I told her point blank I was not going to take sides, that I would not be put in the middle of other people's arguments, especially when I didn't know what was going on.
She got mad at me for not blindly taking her side, in a situation where I know she is hot tempered and was looking for a fight in general. Yes I also know he can be abrasive and obnoxious as well, but since I didn't have any real information my stance was simple I would still be friends with both parties.
She however took that to mean I was taking his side, and declared me an enemy, so I am not sure if deleting, and ignoring her was ignoring a friend she began by bad mouthing me to others and spamming and harrassing me, so I just walked away. Yes she was a friend one I felt needed help, one I was willing to be there for, but she turned things into something less plesant, so I walked away.

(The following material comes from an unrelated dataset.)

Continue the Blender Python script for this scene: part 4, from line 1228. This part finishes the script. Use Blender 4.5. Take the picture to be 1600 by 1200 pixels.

SO not sure that it was ignoring a friend in real life or not.
When it comes to my friends in real life, for the most part I don't know people I don't want to be around so I don't face this issue.
2 people like this
@teison2 (5921)
• Norway
8 Apr 07
I have some friends that I know will not be a good match - they are so different, and I know they will get into heated arguments about politics and stuff like that every time they meet. So it is better to see them separately. I also used to have a few friends that are not my friends anymore. One told lies about me to a whole bunch of people. I just stopped talking to her. I never called, and when we met I'd exchange some polite frases and move on. i do not need friends like that.
2 people like this
@goutham86 (26)
• India
8 Apr 07
I have not actually deleted a friend.
But i have ignored a few sometrimes. Its mostly when I dont feel like going out and some of them pester me to go hang out togehter. I usually dont answer calls and will call them back late at night knowing that by that time they are thru with the going out idea.